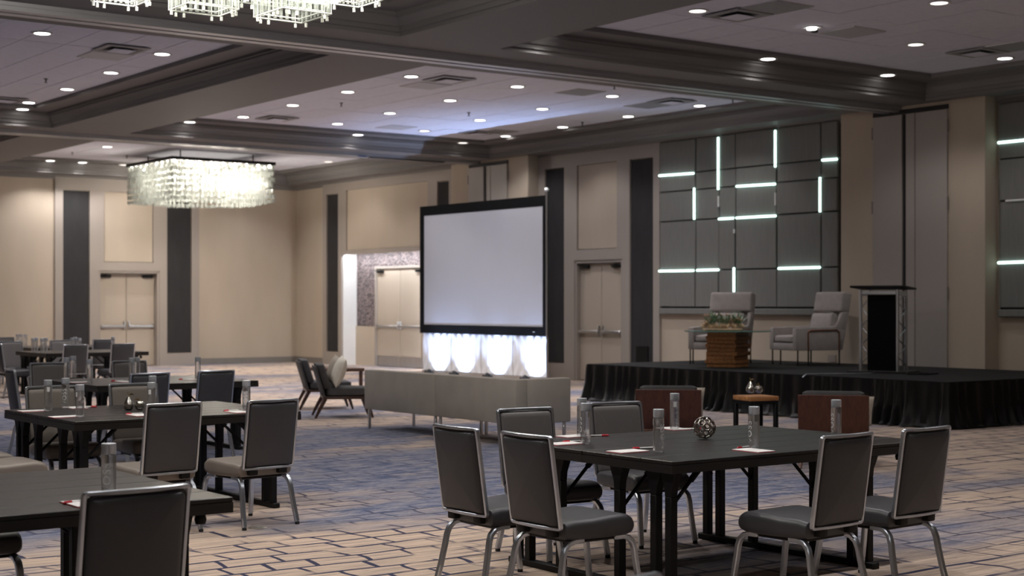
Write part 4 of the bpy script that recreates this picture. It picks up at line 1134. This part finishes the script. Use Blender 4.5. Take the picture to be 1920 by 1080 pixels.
vent0 = blank0 = dark0 = None
def vent(px, py, label):
    global vent0
    x, y, z = P(px, py, ZT - .012)
    if vent0: return dup(vent0, (x,y,z), 0, label, 'supply air vents', 'ceiling_vent')
    t = vent0 = thing('ceiling_vent', label, 'air vent', (x,y,z), 0, 'supply air vents')
    h = .305
    mb = MB(); mb.loft([[(-h,-h,0),(h,-h,0),(h,h,0),(-h,h,0)],[(-h,-h,-.012),(h,-h,-.012),(h,h,-.012),(-h,h,-.012)],[(-.24,-.24,-.018),(.24,-.24,-.018),(.24,.24,-.018),(-.24,.24,-.018)],[(-.20,-.20,.004),(.20,-.20,.004),(.20,.20,.004),(-.20,.20,.004)]], caps=False)
    mb.build('frame', M['vent_grey'], t, smooth=False)
    MB().box((-.2,-.2,.0), (.2,.2,.006)).build('throat', M['vent_dark'], t, smooth=False)
    MB().loft([[(-a,-a,z_),(a,-a,z_),(a,a,z_),(-a,a,z_)] for a, z_ in ((.10,-.002),(.155,-.030),(.150,-.034))]).build('deflector', M['tile'], t, smooth=False)
    return t
def blank(px, py, label, dark):
    global blank0, dark0
    x, y, z = P(px, py, ZT - .008)
    src = dark0 if dark else blank0
    if src: return dup(src, (x,y,z), 0, label, 'blank ceiling panels', 'access_panel')
    t = thing('access_panel', label, 'ceiling panel', (x,y,z), 0, 'blank ceiling panels')
    MB().box((-.30,-.30,-.006), (.30,.30,.010)).build('sheet', M['vent_grey'] if dark else M['panel_pale'], t, bevel=.003, smooth=False)
    MB().box((-.305,-.305,-.001), (.305,.305,.009)).build('rim', M['white_metal'], t, smooth=False)
    if dark: dark0 = t
    else: blank0 = t
M['panel_pale'] = mat('pale_metal_panel', (.50,.50,.54), .5, 0, .03)
vent(227, 92, 'square air vent in the upper left ceiling bay'); blank(198, 105, 'pale blank panel beside the vent in the upper left ceiling bay', False)
vent(10, 187, 'square air vent at the left picture edge in the upper left ceiling bay')
vent(520, 222, 'square air vent in the middle bay, nearest the left beam')
vent(842, 149, 'square air vent in the middle bay, nearest the near track'); blank(798, 161, 'pale blank panel beside the vent nearest the near track', False)
blank(1088, 173, 'dark grey panel in the middle bay between two downlights', True)
vent(1260, 190, 'square air vent in the middle bay, nearest the grey acoustic wall'); blank(1214, 198, 'dark grey panel beside the vent nearest the acoustic wall', True)
blank(743, 239, 'pale blank panel in the middle bay, washed blue', False)
vent(898, 249, 'square air vent in the middle bay, farthest one washed blue'); blank(934, 247, 'dark grey panel beside the farthest vent of the middle bay', True)
vent(1383, 28, 'square air vent in the upper right bay, left one'); blank(1457, 14, 'grey panel right of the left vent in the upper right bay', True)
blank(1597, 61, 'pale blank panel beside the tilted spotlight', False)
vent(1833, 98, 'square air vent in the upper right bay, right one'); blank(1902, 88, 'grey panel right of the right vent in the upper right bay', True)
vent(127, 306, 'square air vent in the far bay left of the chandelier')
sp0 = None
for px, py, l in ((86,150,'upper left bay'),(458,235,'middle bay near its left corner'),(1152,162,'middle bay above a downlight'),(879,213,'middle bay in its middle'),(1092,231,'middle bay close to the stage wall'),(682,251,'middle bay near its far end'),(1374,188,'middle bay above the acoustic wall'),(640,195,'middle bay between two left downlights'),(238,293,'far bay left of the chandelier'),(136,287,'far bay near the left beam')):
    x, y, z = P(px, py, ZT - .02)
    if sp0 is None:
        sp0 = thing('sprinkler_head', 'small sprinkler head hanging in the ' + l, 'sprinkler', (x,y,ZT), 0, 'ceiling sprinklers')
        MB().lathe([(0,0),(.035,0),(.033,-.006),(.012,-.010),(.011,-.045),(.006,-.05),(.006,-.062),(0,-.062)], 12).build('body', M['vent_dark'], sp0)
        MB().lathe([(0,-.060),(.024,-.060),(.024,-.064),(0,-.065)], 12).build('deflector', M['vent_dark'], sp0)
    else: dup(sp0, (x,y,ZT), 0, 'small sprinkler head hanging in the ' + l, 'ceiling sprinklers')

# ------------------------------------------------------------ chandeliers
def tray(root, cx, cy, zt, sx, sy, h, parent_mat='white_metal', rods=8):
    """a hanging tray: square metal ring at foot, upright acrylic plates around it, knobs below"""
    z0 = zt - h
    ring = MB()
    for z in (z0,):
        ring.tube([(cx-sx,cy-sy,z),(cx+sx,cy-sy,z),(cx+sx,cy+sy,z),(cx-sx,cy+sy,z)], .006, 6, closed=True)
        ring.tube([(cx-sx+.04,cy-sy+.04,z+.02),(cx+sx-.04,cy-sy+.04,z+.02),(cx+sx-.04,cy+sy-.04,z+.02),(cx-sx+.04,cy+sy-.04,z+.02)], .005, 6, closed=True)
    for i in (-1,1):
        for j in (-1,1): ring.tube([(cx+i*sx,cy+j*sy,z0),(cx+i*sx,cy+j*sy,zt)], .004, 6)
    r = ring.build('tray_frame', M['lit_metal'], root)
    pl = MB(); kn = MB()
    n = rods
    for i in range(n):
        u = -1 + 2*(i+.5)/n
        for (x, y, dx, dy) in ((cx+u*sx, cy-sy, .5*sx/n, 0), (cx+u*sx, cy+sy, .5*sx/n, 0), (cx-sx, cy+u*sy, 0, .5*sy/n), (cx+sx, cy+u*sy, 0, .5*sy/n)):
            wx, wy = (dx or .0025), (dy or .0025)
            pl.box((x-wx,y-wy,z0+.012), (x+wx,y+wy,zt-.006))
    pl.build('glass_plate', M['plate'], root, smooth=False)['kind'] = 'stuff'
    for i in (-.72,.72,-.4):
        for j in (-1,1):
            for (x, y) in ((cx+i*sx, cy+j*sy), (cx+j*sx, cy+i*sy)):
                k = MB().tube([(x,y,z0-.012),(x,y,z0-.042)], .011, 8).tube([(x,y,z0-.012),(x,y,zt)], .0035, 6).build('rod_knob', M['lit_knob'], r)
M['lit_metal'] = mat('white_lacquered_rod', (.85,.88,.85), .35, 0, .02)
M['lit_knob'] = mat('frosted_knob', (.88,.90,.88), .3, 0, .02)
def chandelier(label, cx, cy, s, zt, zb):
    t = thing('chandelier', label, 'chandelier', (cx, cy, zt), 0)
    MB().box((-s,-s,-.07), (s,s,0)).build('top_plate', M['black'], t, smooth=False, bevel=.005)
    for i in (-1,1):
        for j in (-1,1): MB().tube([(i*s*.7,j*s*.7,0),(i*s*.7,j*s*.7,ZT-zt+.01)], .015, 8).build('suspension_rod', M['black'], t)
    return t
# far, fully seen: tiers of short crystal bars under a black plate
cx, cy, s, zt, zb = 15.35, 33.05, 1.30, 4.88, 3.86
ch = chandelier('large square crystal chandelier glowing under a black plate in the far bay', cx, cy, s, zt, zb)
rg = random.Random(9)
nt_ = 7; dz = (zt-.09-zb)/nt_
for k in range(nt_):
    mb = MB(); z1 = -.08 - k*dz; inset = .02 if k < 5 else .05
    for (ring_s, st_) in ((s-.03, .062), (s-.22, .12), (s-.5, .2)):
        n = int(2*ring_s/st_)
        for side in range(4):
            for i in range(n):
                u = -ring_s + 2*ring_s*(i+.5)/n; o_ = ring_s + rg.uniform(-.035,.02)
                x, y = ((u,-o_),(o_,u),(u,o_),(-o_,u))[side]
                zz = z1 - rg.uniform(0,.02); hh = dz*rg.uniform(.60,.78)
                if k == nt_-1: hh *= .6 + .5*(1-abs(u)/s)
                w_ = rg.uniform(.014,.021)
                mb.box((x-w_,y-w_,zz-hh), (x+w_,y+w_,zz))
    o = mb.build('crystal_tier', M['crystal'], ch, smooth=False); o['kind'] = 'stuff'
for side in range(4):
    for i in range(9):
        u = -s + .12 + (2*s-.24)*i/8; o_ = s - .09
        x, y = ((u,-o_),(o_,u),(u,o_),(-o_,u))[side]
        MB().lathe([(0,-.125),(.022,-.12),(.034,-.10),(.03,-.075),(.015,-.06),(0,-.06)], 10, (x,y,-.01)).build('bulb', M['chbulb'], ch)
for i in range(3):
    for j in range(3):
        d = bpy.data.lights.new('chandelier_lamp', 'POINT'); d.energy = CHAND_W/4.0; d.color = WARM_COL; d.shadow_soft_size = .10
        o = bpy.data.objects.new('chandelier_lamp', d); COL.objects.link(o); o.parent = ch; o.location = ((i-1)*.68, (j-1)*.68, -.42 - .1*((i+j) % 2))
d = bpy.data.lights.new('plate_lamp', 'AREA'); d.shape = 'SQUARE'; d.size = 1.9; d.energy = 7; d.color = WARM_COL  # added fill above the plate, lifts the dark ceiling around it
o = bpy.data.objects.new('plate_lamp', d); COL.objects.link(o); o.parent = ch; o.location = (0,0,.012); o.rotation_euler = (R(180),0,0)
# near one: only its lowest trays reach into the picture
nx0, ny0 = 4.93, 9.95
ch2 = chandelier('near chandelier of hanging glass-plate trays cut by the top picture edge', nx0, ny0, 1.30, 4.88, 3.9)
for (px, py, z, sx, sy, h) in ((548, 29, 3.70, .20, .22, .24), (382, 18, 3.76, .20, .17, .22), (512, 4, 3.84, .26, .14, .22), (228, 0, 3.86, .17, .17, .22), (662, 2, 3.80, .15, .17, .22), (470,-14,3.95,.2,.2,.22), (590,-16,3.95,.2,.2,.22)):
    x, y, _ = P(px, py, z)
    tray(ch2, x-nx0, y-ny0, z+h-4.88, sx, sy, h)
    MB().tube([(x-nx0,y-ny0,z+h-4.88),(x-nx0,y-ny0,-.06)], .008, 6).build('hanger', M['steel'], ch2)
x, y, z = P(603, 1, 3.92)
MB().lathe([(0,0),(.14,0),(.145,.012),(.14,.03),(0,.03)], 24, (x-nx0,y-ny0,z-4.88)).build('lamp_disc', M['bulb'], ch2)
for i in range(2):
    for j in range(2):
        d = bpy.data.lights.new('chandelier_lamp', 'POINT'); d.energy = CHAND_W/4; d.color = (1,.93,.82); d.shadow_soft_size = .10
        o = bpy.data.objects.new('chandelier_lamp', d); COL.objects.link(o); o.parent = ch2; o.location = ((i-.5)*1.2, (j-.5)*1.2, -.55)
# chandeliers share nothing further; parent transforms are final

• DIRECTION: Extract every line containing the string "picture" from the material.

• THE SOLUTION:
Write part 4 of the bpy script that recreates this picture. It picks up at line 1134. This part finishes the script. Use Blender 4.5. Take the picture to be 1920 by 1080 pixels.
vent(10, 187, 'square air vent at the left picture edge in the upper left ceiling bay')
# near one: only its lowest trays reach into the picture
ch2 = chandelier('near chandelier of hanging glass-plate trays cut by the top picture edge', nx0, ny0, 1.30, 4.88, 3.9)